Before joining the Massachusetts Institute of Technology, Mr. Deng was a Distinguished Visiting Scholar at the John Kluge Center of the Library of Congress. Mr. Deng served as Representative of the United Nations Secretary-General on Internally Displaced Persons from 1992 to 2004, and from 2002 to 2003 was also a senior fellow at the United States Institute of Peace.
Mr. Deng served as Human Rights Officer in the United Nations Secretariat from 1967 to 1972 and as the Ambassador of the Sudan to Canada, Denmark, Finland, Norway, Sweden and the United States. He also served as the Sudan’s Minister of State for Foreign Affairs. After leaving his country’s service, he was appointed the first Rockefeller Brothers Fund Distinguished Fellow.
He was at the Woodrow Wilson International Center first as a guest scholar and then as a senior research associate, after which he joined the Brookings Institution as a senior fellow, where he founded and directed the Africa Project for 12 years.
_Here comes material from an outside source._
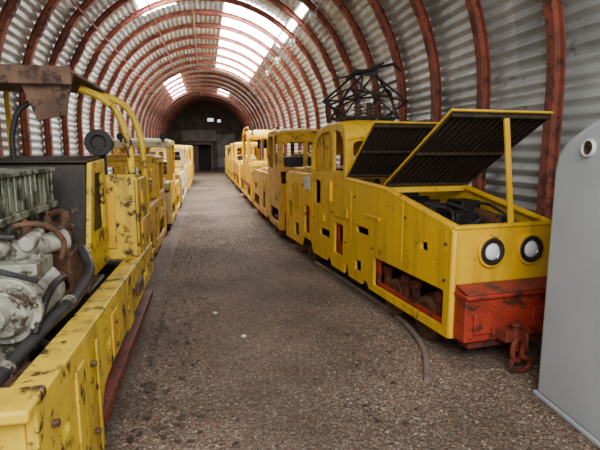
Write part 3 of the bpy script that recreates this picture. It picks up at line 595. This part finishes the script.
g.tube(spl([(-.83, 3.0, 1.15), (-.85, 3.1, 1.22), (-.95, 3.2, 1.2), (-1.03, 3.3, 1.1)]), .025); g.done('gear_casing', BRN, Lc, .01)
g_().box(-1.35, -1.02, 1.85, 2.2, .55, .8).cyl((-1.2, 2.0, .8), (-1.2, 2.0, .9), .08).tube(spl([(-1.2, 2.0, .88), (-1.12, 1.95, .98), (-1.2, 2.2, 1.1), (-1.25, 2.5, 1.05)]), .025).done('filter_housing', GRYG, Lc, .01)
g_().box(-1.0, -.76, 1.95, 2.2, .55, .68).cyl((-.95, 2.08, .68), (-.95, 2.08, .73), .05).done('sump', BRN, Lc, .01)
hs_ = g_().tube(spl([(-.87, 1.78, .6), (-.86, 1.92, .66), (-.82, 2.08, .72), (-.74, 2.3, .8), (-.68, 2.6, .85), (-.67, 2.85, .93), (-.74, 3.0, 1.02)]), .03, 14).done('hose', RUB, Lc, 0)
g_().ring((-.835, 2.04, .705), (.3, 1, .35), .038, .028, .03).done('hose_clamp', ALU, hs_, 0); g_().ring((-.7, 2.5, .835), (.2, 1, .2), .038, .028, .03).done('hose_clamp', ALU, hs_, 0)
g_().tube(spl([(-.8, 1.8, .6), (-.75, 2.0, .66), (-.72, 2.3, .7), (-.7, 2.6, .7), (-.7, 3.4, .7)]), .012).done('pipe', RUST, Lc, 0)
g_().tube(spl([(-1.5, 2.0, .6), (-1.4, 2.1, .95), (-1.25, 2.3, 1.1), (-1.1, 2.45, 1.0)]), .016).done('pipe', RUST, Lc, 0)
g_().box(-1.5, -1.1, 1.7, 1.82, .55, .7).done('bracket', DARK, Lc, .005)
g_().box(-.8, -.7, 3.0, 3.4, .55, .76).done('battery_box', DARK, Lc, .01)
# bonnet cowl in front of the cab, sloping yellow side panel
g = g_().hexa([(-1.5, 3.56, .68), (-.84, 3.56, .68), (-.84, 4.15, .68), (-1.5, 4.15, .68), (-1.5, 3.68, 1.5), (-.84, 3.68, 1.5), (-.84, 4.15, 1.53), (-1.5, 4.15, 1.53)]); cw = g.done('cowl', COWL, Lc, .015)
P = [(3.5, .9), (4.15, .88), (4.15, 1.53), (3.7, 1.51)]; Q = [(3.64, 1.0), (4.06, .99), (4.06, 1.43), (3.77, 1.43)]
g_().plate(P, [Q], .035, 'x', -.82).done('cowl_trim', YELL, cw, .005)
g_().box(-.88, -.82, 3.5, 4.15, .68, .9).done('cowl_trim', YELL, cw, .004)
g_().slab((-1.5, 3.55, .9), (-.84, 3.55, .9), (-.84, 3.54, .68), (-1.5, 3.54, .68), .012).done('cowl_trim', YELL, cw, .004)
g_().slab((-1.5, 3.66, 1.51), (-.83, 3.66, 1.51), (-.83, 4.15, 1.54), (-1.5, 4.15, 1.54), .015).done('cowl_top', COWL, cw, .004)
# cab lower panels
g_().box(-.6, -.565, 4.2, 4.95, .68, 1.36).done('cab_panel', YELL, Lc, .012)
g_().box(-.86, -.57, 4.2, 4.235, .68, 1.4).done('cab_panel', YELL, Lc, .012)
g_().box(-.565, -.545, 4.3, 4.85, .78, 1.0).done('cab_stiffener', YELD, Lc, .006); g_().box(-.565, -.54, 4.35, 4.42, 1.05, 1.25).done('cab_stiffener', YELD, Lc, .006); g_().box(-.83, -.75, 4.18, 4.2, .78, 1.3).done('cab_stiffener', YELD, Lc, .006)
g_().box(-1.74, -1.7, 4.2, 4.95, .68, 1.36).done('cab_panel', YELD, Lc, .008)
g_().box(-1.7, -.6, 4.91, 4.94, .68, 1.3).done('cab_rear_panel', YELD, Lc, .008)
def hoop(y, z, q=0): return g_().tube(spl([(-.61+q, y, .7), (-.61+q, y, 1.4), (-.63+q, y, z-.42), (-.7+q, y, z-.2), (-.8+q, y-.04, z-.09), (-.96, y-.1, z-.02)], 7), .03)
hoop(4.26, 2.1).done('cab_hoop', YELL, Lc, 0); hoop(4.86, 2.13, .03).done('cab_hoop', YELL, Lc, 0)
for y in (3.75, 4.8): g_().box(-1.74, -1.7, y, y+.05, .68, 2.12).done('cab_post', YELD, Lc, .004)
g_().box(-1.85, -.88, 3.62, 4.88, 2.12, 2.14).box(-1.85, -.88, 3.6, 3.63, 2.04, 2.16).done('canopy', RUST, Lc, .004)
g_().hexa([(-1.14, 3.7, 1.8), (-.94, 3.66, 1.84), (-.94, 3.68, 1.84), (-1.14, 3.72, 1.8), (-1.24, 3.66, 2.12), (-.88, 3.66, 2.12), (-.88, 3.69, 2.12), (-1.24, 3.69, 2.12)]).done('canopy_flap', RUST, Lc, .003)
g_().tube(spl([(-1.36, 3.85, 1.5), (-1.36, 3.85, 1.7), (-1.3, 3.85, 1.88), (-1.15, 3.85, 1.98), (-1.0, 3.85, 2.1)]), .02).done('handrail', BLK, Lc, 0)
g_().cyl((-.86, 4.28, 1.66), (-.86, 4.5, 1.66), .085).ring((-.86, 4.24, 1.66), (0, 1, 0), .11, .06, .05).box(-.89, -.83, 4.35, 4.42, 1.36, 1.6).done('air_horn', BLK, Lc, .005)
g_().box(-1.5, -.95, 4.3, 4.8, .56, 1.0).box(-1.5, -.95, 4.7, 4.85, .99, 1.4).done('driver_seat', DARK, Lc, .03, 3)
# ------------------------------------------------------------------ grey cabinet at right edge
Cb = thing('grey_cabinet', 'tall smooth grey cabinet with rounded corners and a round vent at the right edge', 'cabinet', (2.43, 2.0, 0), math.radians(-4))
pr = [(-1.0, .0), (.6, 0), (.6, 1.5), (.575, 1.6), (.5, 1.665), (.35, 1.74), (.15, 1.82), (-.1, 1.87), (-1, 1.9)]
G().plate(pr, [], .92, 'x', .09).done('casing', GREYC, Cb, .045, 5)
G().box(-.38, .56, -1.0, .61, .0, .025).done('base_lip', GREYC, Cb, .005)
vn = G().ring((-.368, .3, 1.61), (-1, 0, .05), .05, .038, .02).done('round_vent', WHITE, Cb, .004)
g = G().cyl((-.368, .3, 1.61), (-.374, .3, 1.61), .039)
for k in range(5): g.box(-.384, -.374, .272, .328, 1.58+k*.014, 1.586+k*.014)
g.done('vent_grille', BRN, vn, .001)
# ------------------------------------------------------------------ light
w = bpy.data.worlds.new('world'); bpy.context.scene.world = w; w.use_nodes = True
w.node_tree.nodes['Background'].inputs[0].default_value = (.86, .92, 1, 1); w.node_tree.nodes['Background'].inputs[1].default_value = 1.3
def area(n, loc, rot, sx, sy, p, c=(1, 1, 1)):
    l = bpy.data.lights.new(n, 'AREA'); l.shape = 'RECTANGLE'; l.size = sx; l.size_y = sy; l.energy = p; l.color = c
    o = bpy.data.objects.new(n, l); C.objects.link(o); o.location = loc; o.rotation_euler = rot; return o
area('daylight_entrance', (.5, -1.4, 3.6), (math.radians(55), 0, 0), 3.6, 2.2, 300, (1, .985, .97))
He was then appointed distinguished professor at the Graduate Center of the City University of New York before joining Johns Hopkins University.
Among his numerous awards in his country and abroad, Mr. Deng is co-recipient with Roberta Cohen of the 2005 Grawemeyer Award for “Ideas Improving World Order” and the 2007 Merage Foundation American Dream Leadership Award. In 2000, Mr. Deng also received the Rome Prize for Peace and Humanitarian Action.
Mr. Deng holds a Bachelor of Laws from Khartoum University and a Master of Laws and a Doctor of the Science of Law from Yale University, and has authored and edited over 30 books in the fields of law, conflict resolution, internal displacement, human rights, anthropology, folklore, history and politics and has also written two novels on the theme of the crisis of national identity in the Sudan. He was born in 1938.
In a continuing effort to strengthen the United Nations’ role in this area, the Secretary-General has asked Mr. Deng to devote full time to this position. The Secretary-General will continue to look at additional ways to enhance the capacity of the Office of the Special Adviser for the Prevention of Genocide.
On a related note, the Secretary-General is also exploring ways to strengthen United Nations efforts on the responsibility to protect, which may include the appointment of a separate adviser.